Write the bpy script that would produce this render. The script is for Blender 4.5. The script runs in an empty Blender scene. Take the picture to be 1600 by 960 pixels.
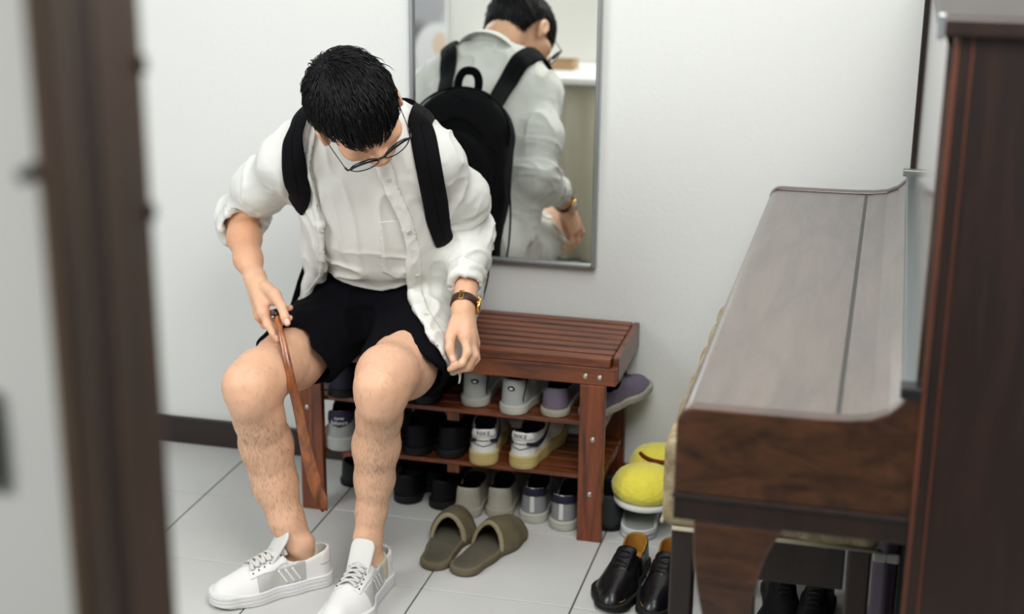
import bpy, bmesh, math, random
import numpy as np
from mathutils import Vector, Matrix
random.seed(7); np.random.seed(7)
PI = math.pi
scene = bpy.context.scene
COL = scene.collection

# ------------------------------------------------------------------ camera
cam_d = bpy.data.cameras.new('camera'); cam = bpy.data.objects.new('camera', cam_d); COL.objects.link(cam)
CR = Matrix(((0.9691842, -0.08039157, 0.23285011), (0.24615703, 0.27992166, -0.92792811), (0.00941781, 0.95665096, 0.2910846)))
cam.matrix_world = Matrix.Translation((0, 0, 1.6)) @ CR.to_4x4()
cam_d.sensor_width = 36; cam_d.lens = 2349.0 / 1600 * 36
cam_d.clip_start = .05
cam_d.dof.use_dof = True; cam_d.dof.focus_distance = 3.02; cam_d.dof.aperture_fstop = 2.5
scene.camera = cam

# ------------------------------------------------------------------ light
w = bpy.data.worlds.new('world'); scene.world = w; w.use_nodes = True
w.node_tree.nodes['Background'].inputs[0].default_value = (.93, .97, 1.0, 1)
w.node_tree.nodes['Background'].inputs[1].default_value = .32
def area(name, loc, target, sx, sy, power, col=(1, 1, 1)):
    d = bpy.data.lights.new(name, 'AREA'); d.shape = 'RECTANGLE'; d.size = sx; d.size_y = sy; d.energy = power; d.color = col
    o = bpy.data.objects.new(name, d); COL.objects.link(o); o.location = loc
    o.rotation_euler = (Vector(target) - Vector(loc)).to_track_quat('-Z', 'Y').to_euler(); return o
area('window_light', (-2.3, 1.3, 1.9), (-.9, 3.0, .5), 1.0, 1.2, 33, (.98, .99, 1))
area('room_light', (.1, 1.15, 2.55), (-.5, 3.4, .9), 1.2, 1.0, 48, (1, .985, .96))
area('ceiling_light', (-.4, 2.3, 2.75), (-.5, 3.0, 0), 1.2, 1.2, 18, (1, .99, .97))
area('hall_wall_fill', (-1.5, -.5, 2.1), (-.7, .8, 1.3), .5, .5, 17, (1, .99, .97))  # added fill to brighten the hall side of the door wall, no known lamp
scene.view_settings.view_transform = 'Standard'; scene.view_settings.look = 'None'
scene.view_settings.exposure = 0.0; scene.view_settings.gamma = 1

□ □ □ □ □

**PROBLEM DETAILS:**
Starting with the first line of the data above and ending with the line containing "COL = scene.collection", please restate every line exactly, leaving images out.

**ANSWER BELOW:**
Write the bpy script that would produce this render. The script is for Blender 4.5. The script runs in an empty Blender scene. Take the picture to be 1600 by 960 pixels.
import bpy, bmesh, math, random
import numpy as np
from mathutils import Vector, Matrix
random.seed(7); np.random.seed(7)
PI = math.pi
scene = bpy.context.scene
COL = scene.collection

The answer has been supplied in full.